The Commons Treasury committee will investigate the response of ministers, including the chancellor Rishi Sunak, to lobbying by former prime minister David Cameron.

The new probe was announced less than an hour after Conservative MPs voted down Labour’s attempt to force a wider parliamentary inquiry.

An official investigation ordered earlier this week by Boris Johnson has been described by Labour as “wholly inadequate” and “an insult to us all”, amid questions over its independence.

Civil servants have also been told to disclose any outside work they undertake, amid fears the Greensill scandal might be the tip of the iceberg.

It follows the revelation that a senior official was working for Greensill while also working as Whitehall’s head of procurement.

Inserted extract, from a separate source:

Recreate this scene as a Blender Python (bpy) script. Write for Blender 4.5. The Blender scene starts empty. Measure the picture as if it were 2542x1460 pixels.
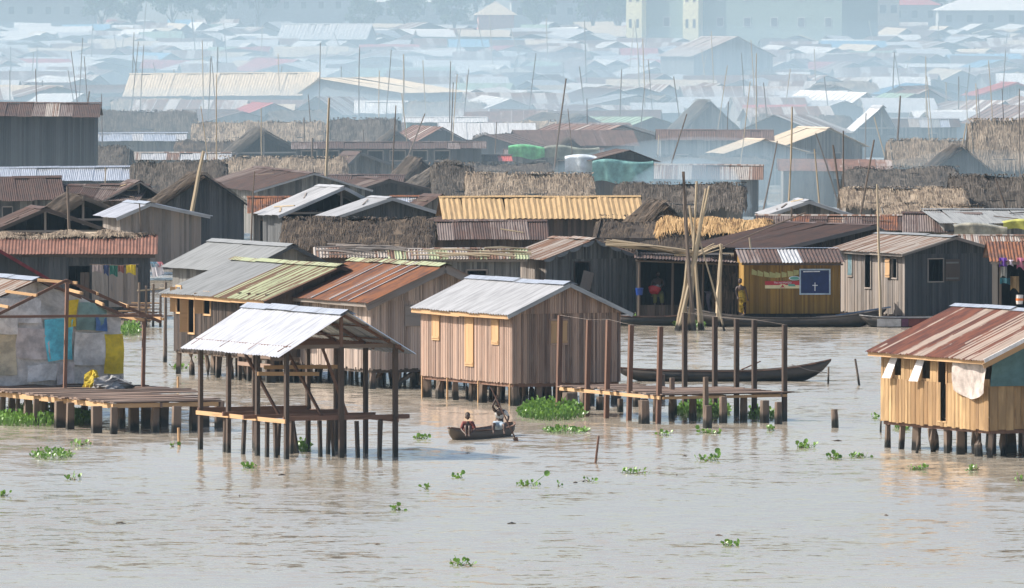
import bpy, math, random
from mathutils import Vector, Matrix

random.seed(7)
R_ = random.random
def RU(a, b): return random.uniform(a, b)
V = Vector
sc = bpy.context.scene
C = sc.collection

# ------------------------------------------------------------------ camera, sky, sun, exposure
F = 25000.0            # focal length in pixels of the 2542 px wide photograph
CAMH = 15.5            # height of the camera above the lagoon
PITCH = math.atan(840.0 / F)
cam_d = bpy.data.cameras.new('camera')
cam = bpy.data.objects.new('camera', cam_d); C.objects.link(cam)
cam_d.sensor_width = 36.0
cam_d.lens = 36.0 * F / 2542.0
cam_d.clip_start = 1.0
cam_d.clip_end = 20000.0
cam.location = (0, 0, CAMH)
cam.rotation_euler = (math.radians(90) - PITCH, 0, 0)
sc.camera = cam

SUN_EL, SUN_AZ = math.radians(44), math.atan2(0.12, -0.99)     # direction towards the sun, from the left and a little behind the town
sun_dir = V((math.cos(SUN_EL) * math.cos(SUN_AZ), math.cos(SUN_EL) * math.sin(SUN_AZ), math.sin(SUN_EL)))
world = bpy.data.worlds.new("World"); sc.world = world
world.use_nodes = True
wn = world.node_tree
for n in list(wn.nodes): wn.nodes.remove(n)
sky = wn.nodes.new('ShaderNodeTexSky'); sky.sky_type = 'NISHITA'; sky.sun_disc = False
sky.sun_elevation = SUN_EL
sky.sun_rotation = math.atan2(sun_dir.x, sun_dir.y)
sky.air_density = 1.0; sky.dust_density = 2.8; sky.ozone_density = 1.0
bg = wn.nodes.new('ShaderNodeBackground'); bg.inputs['Strength'].default_value = 0.12
wo = wn.nodes.new('ShaderNodeOutputWorld')
wn.links.new(sky.outputs[0], bg.inputs[0]); wn.links.new(bg.outputs[0], wo.inputs['Surface'])
sl = bpy.data.lights.new('sun', 'SUN'); sl.energy = 5.0; sl.angle = math.radians(0.5); sl.color = (1.0, 0.93, 0.84)
so = bpy.data.objects.new('sun', sl); C.objects.link(so)
so.location = (-300, 300, 400)
so.rotation_euler = (-sun_dir).to_track_quat('-Z', 'Y').to_euler()
sc.view_settings.view_transform = 'Standard'; sc.view_settings.look = 'None'
sc.view_settings.gamma = 1.0; sc.view_settings.use_curve_mapping = False
sc.view_settings.exposure = 0.6
cy = sc.cycles
cy.use_denoising = True
cy.max_bounces = 6; cy.diffuse_bounces = 3; cy.glossy_bounces = 3; cy.transmission_bounces = 3
cy.volume_bounces = 2; cy.transparent_max_bounces = 8
cy.caustics_reflective = False; cy.caustics_refractive = False

# ------------------------------------------------------------------ pixel <-> place
_FW = V((0, math.cos(PITCH), -math.sin(PITCH))); _UP = V((0, math.sin(PITCH), math.cos(PITCH)))
def ray(px, py):
    return _FW + V(((px - 1271.0) / F, 0, 0)) + _UP * (-(py - 730.0) / F)
def at_z(px, py, z=0.0):
    d = ray(px, py); t = (z - CAMH) / d.z
    return V((0, 0, CAMH)) + d * t
def at_y(px, py, y):
    d = ray(px, py); t = y / d.y
    return V((0, 0, CAMH)) + d * t
def z_at(py, y): return at_y(1271, py, y).z

# ------------------------------------------------------------------ materials
_mats = {}
def nt(name):
    m = bpy.data.materials.new(name); m.use_nodes = True
    t = m.node_tree
    for n in list(t.nodes): t.nodes.remove(n)
    o = t.nodes.new('ShaderNodeOutputMaterial')
    b = t.nodes.new('ShaderNodeBsdfPrincipled')
    t.links.new(b.outputs[0], o.inputs['Surface'])
    return m, t, b, o
def mixc(t, fac, a, b, mode='MIX'):
    n = t.nodes.new('ShaderNodeMix'); n.data_type = 'RGBA'; n.blend_type = mode
    def put(i, v):
        if isinstance(v, (int, float)): n.inputs[i].default_value = v
        elif isinstance(v, tuple): n.inputs[i].default_value = (*v[:3], 1)
        else: t.links.new(v, n.inputs[i])
    put(0, fac); put(6, a); put(7, b)
    return n.outputs[2]
def math_(t, op, a, b=None, c=None, clamp=False):
    n = t.nodes.new('ShaderNodeMath'); n.operation = op; n.use_clamp = clamp
    for i, v in enumerate((a, b, c)):
        if v is None: continue
        if isinstance(v, (int, float)): n.inputs[i].default_value = v
        else: t.links.new(v, n.inputs[i])
    return n.outputs[0]
def ramp(t, fac, lo, hi):
    n = t.nodes.new('ShaderNodeMapRange'); n.interpolation_type = 'SMOOTHSTEP'
    t.links.new(fac, n.inputs[0]); n.inputs[1].default_value = lo; n.inputs[2].default_value = hi
    return n.outputs[0]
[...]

Earlier Mr Johnson’s spokesman said the man chosen by the prime minister to head the independent inquiry into the Greensill affair would not be paid for its duration.

The move followed criticism that top lawyer Nigel Boardman also serves as a a non-executive director of the business department.

No 10 said he would not act as a director while the inquiry was carried out and that he was not being paid “from now onwards”.

Mr Boardman, the son of a former Tory Cabinet minister, had already come under fire after it emerged his law firm previously campaigned against limited curbs to lobbying rules.

Mr Johnson also faced pressure from his anti-corruption champion, who backed calls for a series of reforms on lobbying.

John Penrose, the Conservative MP for Weston-super-Mare, told MPs there were rules designed to disclose who ministers meet.

“(But these) disclosures don’t happen fast enough, they aren’t complete enough, they aren’t mutually comprehensible and machine readable and searchable enough, and as a result it is much too difficult at the moment to link up who ministers have met with, who the lobbyists are working for, with who is donating money to which political party,” he said.

The Treasury committee inquiry will focus look at the “appropriateness” of the Treasury’s response to lobbying in relation to Greensill Capital.

Tory MP Mel Stride, the chair of the committee, said it would set out further details next week. Conservative MPs voted down Labour’s proposal for a wider parliamentary inquiry by 357 votes to 262. Labour’s Rachel Reeves accused Mr Johnson’s party of voting “to cover up cronyism”.

“It’s the return of Tory sleaze: one rule for them, another for everybody else,” she said.